INSTRUCTION
The copy must start at the line that contains "Generate a three.js" and finish at the line that contains "RectAreaLightUniformsLib.init();", reproducing each line exactly. Any picture in that span is omitted.
┌─ RECORDS TO PROCESS
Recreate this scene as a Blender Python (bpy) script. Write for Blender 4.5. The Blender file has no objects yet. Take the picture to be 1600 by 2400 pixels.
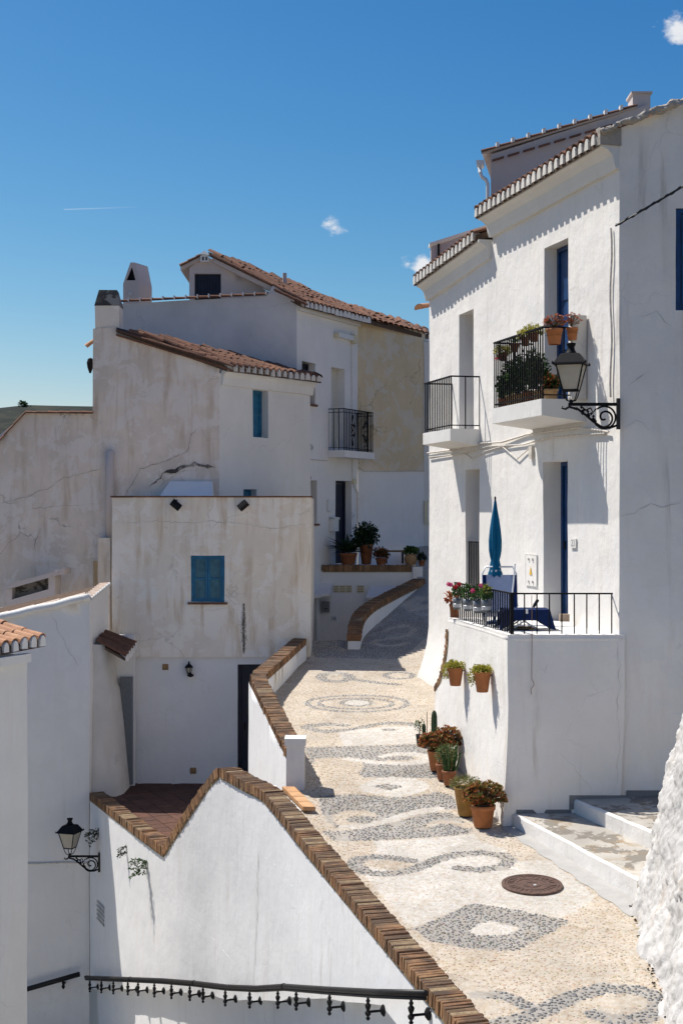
└─
┌─ RECORDS TO PROCESS
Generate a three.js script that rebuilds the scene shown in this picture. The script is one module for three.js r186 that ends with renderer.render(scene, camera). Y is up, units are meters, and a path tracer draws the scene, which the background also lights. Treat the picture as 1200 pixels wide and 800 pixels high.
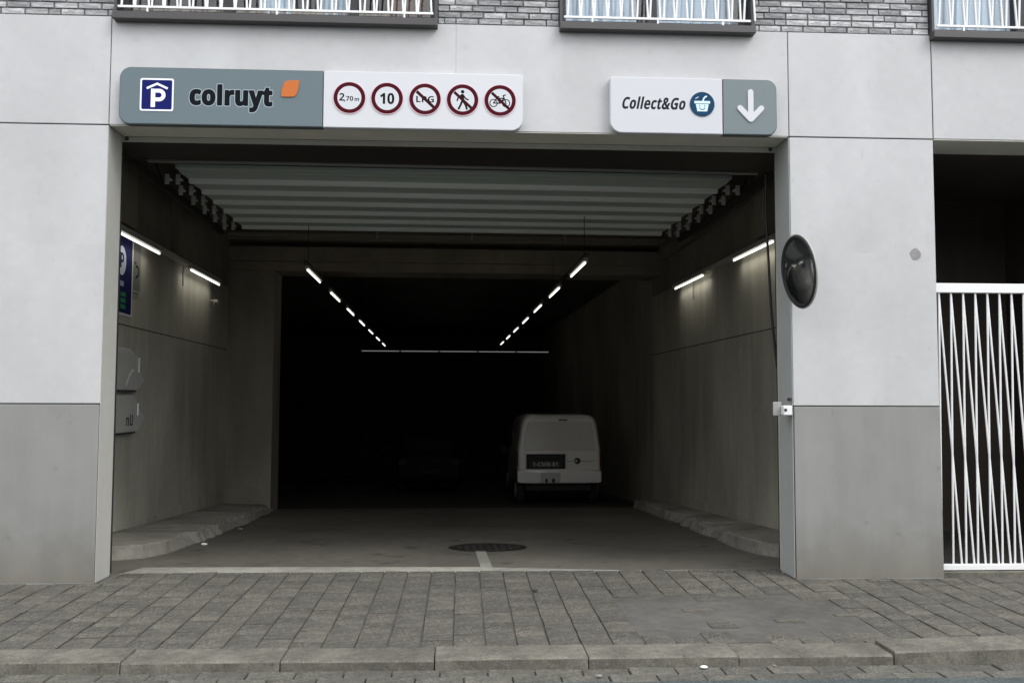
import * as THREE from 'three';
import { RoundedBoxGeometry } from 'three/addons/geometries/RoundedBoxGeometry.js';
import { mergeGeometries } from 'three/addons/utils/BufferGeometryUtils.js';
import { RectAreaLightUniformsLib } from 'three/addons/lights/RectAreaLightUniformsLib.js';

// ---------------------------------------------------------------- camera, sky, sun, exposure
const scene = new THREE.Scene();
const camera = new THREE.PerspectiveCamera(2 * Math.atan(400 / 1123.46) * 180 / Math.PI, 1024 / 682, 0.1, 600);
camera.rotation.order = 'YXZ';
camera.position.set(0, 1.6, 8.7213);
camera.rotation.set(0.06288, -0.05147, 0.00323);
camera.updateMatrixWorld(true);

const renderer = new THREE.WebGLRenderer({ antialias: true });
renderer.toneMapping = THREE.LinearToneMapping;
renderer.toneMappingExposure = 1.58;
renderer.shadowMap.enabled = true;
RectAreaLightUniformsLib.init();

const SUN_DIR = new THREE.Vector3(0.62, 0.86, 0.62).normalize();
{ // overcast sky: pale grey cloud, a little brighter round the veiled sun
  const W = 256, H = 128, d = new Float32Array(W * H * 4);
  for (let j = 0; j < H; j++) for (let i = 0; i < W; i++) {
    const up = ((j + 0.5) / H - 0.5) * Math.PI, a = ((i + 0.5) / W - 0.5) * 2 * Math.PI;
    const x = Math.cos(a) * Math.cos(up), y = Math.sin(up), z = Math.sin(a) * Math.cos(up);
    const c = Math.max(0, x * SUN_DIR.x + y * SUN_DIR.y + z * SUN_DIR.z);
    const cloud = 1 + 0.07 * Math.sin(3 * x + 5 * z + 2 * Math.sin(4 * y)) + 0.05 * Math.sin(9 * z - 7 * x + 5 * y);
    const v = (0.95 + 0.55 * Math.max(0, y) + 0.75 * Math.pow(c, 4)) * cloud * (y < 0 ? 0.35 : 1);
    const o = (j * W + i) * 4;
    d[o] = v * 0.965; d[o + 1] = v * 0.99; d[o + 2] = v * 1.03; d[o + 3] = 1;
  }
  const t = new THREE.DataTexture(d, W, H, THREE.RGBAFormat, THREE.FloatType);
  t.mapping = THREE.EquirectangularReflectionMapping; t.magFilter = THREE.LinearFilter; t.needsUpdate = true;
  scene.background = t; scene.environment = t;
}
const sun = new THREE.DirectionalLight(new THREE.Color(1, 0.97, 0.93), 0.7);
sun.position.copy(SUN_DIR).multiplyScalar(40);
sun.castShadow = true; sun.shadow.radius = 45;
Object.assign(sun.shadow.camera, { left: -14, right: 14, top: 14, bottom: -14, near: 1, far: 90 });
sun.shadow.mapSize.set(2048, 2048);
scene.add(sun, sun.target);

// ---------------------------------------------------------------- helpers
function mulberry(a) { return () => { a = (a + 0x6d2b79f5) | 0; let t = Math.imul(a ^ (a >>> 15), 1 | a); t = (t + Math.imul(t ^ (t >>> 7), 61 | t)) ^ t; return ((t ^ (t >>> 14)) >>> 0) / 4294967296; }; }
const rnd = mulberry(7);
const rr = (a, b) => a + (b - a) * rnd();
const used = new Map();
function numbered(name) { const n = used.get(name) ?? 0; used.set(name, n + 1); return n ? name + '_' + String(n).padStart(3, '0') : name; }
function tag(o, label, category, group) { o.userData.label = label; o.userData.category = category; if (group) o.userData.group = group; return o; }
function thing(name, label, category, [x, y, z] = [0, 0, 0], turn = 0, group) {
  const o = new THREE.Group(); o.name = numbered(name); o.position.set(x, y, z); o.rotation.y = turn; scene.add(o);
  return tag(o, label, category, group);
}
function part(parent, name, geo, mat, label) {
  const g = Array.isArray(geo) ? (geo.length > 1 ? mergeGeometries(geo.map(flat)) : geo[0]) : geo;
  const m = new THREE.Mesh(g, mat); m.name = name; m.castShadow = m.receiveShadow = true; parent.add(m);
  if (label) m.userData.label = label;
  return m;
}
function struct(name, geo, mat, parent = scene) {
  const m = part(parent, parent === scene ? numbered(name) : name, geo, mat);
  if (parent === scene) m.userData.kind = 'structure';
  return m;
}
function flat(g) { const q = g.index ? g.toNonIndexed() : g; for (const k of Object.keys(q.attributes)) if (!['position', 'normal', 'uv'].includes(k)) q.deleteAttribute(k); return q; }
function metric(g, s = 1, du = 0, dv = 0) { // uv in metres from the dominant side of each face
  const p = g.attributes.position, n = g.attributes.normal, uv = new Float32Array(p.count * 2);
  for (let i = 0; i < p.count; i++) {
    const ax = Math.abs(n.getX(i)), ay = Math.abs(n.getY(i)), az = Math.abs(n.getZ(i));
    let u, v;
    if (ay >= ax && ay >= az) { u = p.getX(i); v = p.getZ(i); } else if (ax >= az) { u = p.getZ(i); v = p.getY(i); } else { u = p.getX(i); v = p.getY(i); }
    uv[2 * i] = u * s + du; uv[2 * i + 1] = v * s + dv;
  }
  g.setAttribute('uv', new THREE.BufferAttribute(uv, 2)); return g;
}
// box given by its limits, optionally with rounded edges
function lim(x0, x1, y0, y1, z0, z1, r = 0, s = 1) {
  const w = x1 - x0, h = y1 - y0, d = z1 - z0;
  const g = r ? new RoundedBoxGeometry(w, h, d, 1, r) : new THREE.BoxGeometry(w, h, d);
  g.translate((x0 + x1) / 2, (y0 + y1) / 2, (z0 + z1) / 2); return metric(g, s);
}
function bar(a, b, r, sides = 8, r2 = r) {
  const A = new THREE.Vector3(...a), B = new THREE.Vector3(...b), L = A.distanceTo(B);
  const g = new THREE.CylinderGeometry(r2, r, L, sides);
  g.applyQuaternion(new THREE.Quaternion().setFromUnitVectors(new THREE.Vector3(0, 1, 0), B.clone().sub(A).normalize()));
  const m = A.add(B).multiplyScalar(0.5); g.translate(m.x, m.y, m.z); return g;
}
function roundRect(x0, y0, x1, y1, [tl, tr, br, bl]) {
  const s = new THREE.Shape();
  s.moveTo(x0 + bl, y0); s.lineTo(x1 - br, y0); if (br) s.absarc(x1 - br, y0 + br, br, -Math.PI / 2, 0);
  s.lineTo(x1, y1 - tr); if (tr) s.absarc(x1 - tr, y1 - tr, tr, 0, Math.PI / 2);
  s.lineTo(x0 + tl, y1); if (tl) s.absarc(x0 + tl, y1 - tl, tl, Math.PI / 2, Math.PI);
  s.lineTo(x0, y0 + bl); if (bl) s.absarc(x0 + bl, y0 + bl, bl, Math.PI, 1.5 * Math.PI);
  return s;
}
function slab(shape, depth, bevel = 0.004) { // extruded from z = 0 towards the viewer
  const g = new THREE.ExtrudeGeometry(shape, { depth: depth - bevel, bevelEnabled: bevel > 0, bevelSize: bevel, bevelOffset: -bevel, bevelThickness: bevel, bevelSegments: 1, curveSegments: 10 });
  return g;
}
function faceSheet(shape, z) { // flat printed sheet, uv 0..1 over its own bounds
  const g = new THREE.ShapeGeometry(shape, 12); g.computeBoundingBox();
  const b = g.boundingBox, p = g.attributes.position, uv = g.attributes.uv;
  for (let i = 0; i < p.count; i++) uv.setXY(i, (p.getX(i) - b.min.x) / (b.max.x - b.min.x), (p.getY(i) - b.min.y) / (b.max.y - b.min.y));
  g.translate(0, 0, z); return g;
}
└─
┌─ RECORDS TO PROCESS
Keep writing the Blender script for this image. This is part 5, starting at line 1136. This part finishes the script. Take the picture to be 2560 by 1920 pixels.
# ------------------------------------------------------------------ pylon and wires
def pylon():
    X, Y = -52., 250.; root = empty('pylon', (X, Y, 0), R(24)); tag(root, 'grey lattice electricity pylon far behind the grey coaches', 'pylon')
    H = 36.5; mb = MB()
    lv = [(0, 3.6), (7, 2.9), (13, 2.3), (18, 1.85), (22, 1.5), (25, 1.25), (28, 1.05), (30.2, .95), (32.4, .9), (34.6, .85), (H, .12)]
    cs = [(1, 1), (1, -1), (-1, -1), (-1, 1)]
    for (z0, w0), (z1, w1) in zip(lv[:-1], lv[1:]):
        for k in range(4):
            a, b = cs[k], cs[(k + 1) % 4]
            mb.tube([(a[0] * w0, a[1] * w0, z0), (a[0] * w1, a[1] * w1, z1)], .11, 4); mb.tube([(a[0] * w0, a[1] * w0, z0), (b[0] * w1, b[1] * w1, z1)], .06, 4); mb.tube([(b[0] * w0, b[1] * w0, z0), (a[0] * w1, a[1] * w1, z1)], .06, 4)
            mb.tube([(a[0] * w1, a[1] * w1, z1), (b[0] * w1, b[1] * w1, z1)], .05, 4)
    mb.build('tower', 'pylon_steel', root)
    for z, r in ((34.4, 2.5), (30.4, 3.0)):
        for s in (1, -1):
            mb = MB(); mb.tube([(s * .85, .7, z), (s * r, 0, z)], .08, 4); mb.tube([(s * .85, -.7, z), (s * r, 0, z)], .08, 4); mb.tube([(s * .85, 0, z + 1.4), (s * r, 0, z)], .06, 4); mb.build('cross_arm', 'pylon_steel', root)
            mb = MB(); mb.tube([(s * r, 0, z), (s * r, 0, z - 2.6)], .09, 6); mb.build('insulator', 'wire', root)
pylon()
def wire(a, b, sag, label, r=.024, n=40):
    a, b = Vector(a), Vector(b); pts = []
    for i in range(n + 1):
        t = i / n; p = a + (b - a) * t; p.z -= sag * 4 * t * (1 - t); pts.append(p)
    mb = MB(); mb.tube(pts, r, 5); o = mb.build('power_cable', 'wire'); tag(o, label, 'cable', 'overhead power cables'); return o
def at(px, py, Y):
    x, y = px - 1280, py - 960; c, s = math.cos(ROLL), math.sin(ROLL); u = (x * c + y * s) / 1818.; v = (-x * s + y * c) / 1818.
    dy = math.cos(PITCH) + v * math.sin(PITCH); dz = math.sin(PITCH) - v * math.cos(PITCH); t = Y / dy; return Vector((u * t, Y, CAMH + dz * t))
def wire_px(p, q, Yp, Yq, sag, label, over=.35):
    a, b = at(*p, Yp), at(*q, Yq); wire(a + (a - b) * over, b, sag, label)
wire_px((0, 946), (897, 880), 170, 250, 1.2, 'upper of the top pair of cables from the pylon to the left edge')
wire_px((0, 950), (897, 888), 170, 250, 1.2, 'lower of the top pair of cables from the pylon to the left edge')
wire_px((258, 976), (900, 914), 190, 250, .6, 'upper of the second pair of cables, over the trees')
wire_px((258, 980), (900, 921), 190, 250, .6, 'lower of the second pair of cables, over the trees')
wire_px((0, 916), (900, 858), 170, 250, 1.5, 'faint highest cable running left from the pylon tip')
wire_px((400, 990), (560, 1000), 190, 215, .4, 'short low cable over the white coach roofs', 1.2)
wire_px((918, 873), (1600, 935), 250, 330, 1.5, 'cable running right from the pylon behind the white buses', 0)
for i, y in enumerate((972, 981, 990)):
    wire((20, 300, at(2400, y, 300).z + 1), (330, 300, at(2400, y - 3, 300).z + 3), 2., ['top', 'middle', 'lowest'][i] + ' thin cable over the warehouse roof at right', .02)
└─
RESPONSE TO THE TASK
Generate a three.js script that rebuilds the scene shown in this picture. The script is one module for three.js r186 that ends with renderer.render(scene, camera). Y is up, units are meters, and a path tracer draws the scene, which the background also lights. Treat the picture as 1200 pixels wide and 800 pixels high.
import * as THREE from 'three';
import { RoundedBoxGeometry } from 'three/addons/geometries/RoundedBoxGeometry.js';
import { mergeGeometries } from 'three/addons/utils/BufferGeometryUtils.js';
import { RectAreaLightUniformsLib } from 'three/addons/lights/RectAreaLightUniformsLib.js';

// ---------------------------------------------------------------- camera, sky, sun, exposure
const scene = new THREE.Scene();
const camera = new THREE.PerspectiveCamera(2 * Math.atan(400 / 1123.46) * 180 / Math.PI, 1024 / 682, 0.1, 600);
camera.rotation.order = 'YXZ';
camera.position.set(0, 1.6, 8.7213);
camera.rotation.set(0.06288, -0.05147, 0.00323);
camera.updateMatrixWorld(true);

const renderer = new THREE.WebGLRenderer({ antialias: true });
renderer.toneMapping = THREE.LinearToneMapping;
renderer.toneMappingExposure = 1.58;
renderer.shadowMap.enabled = true;
RectAreaLightUniformsLib.init();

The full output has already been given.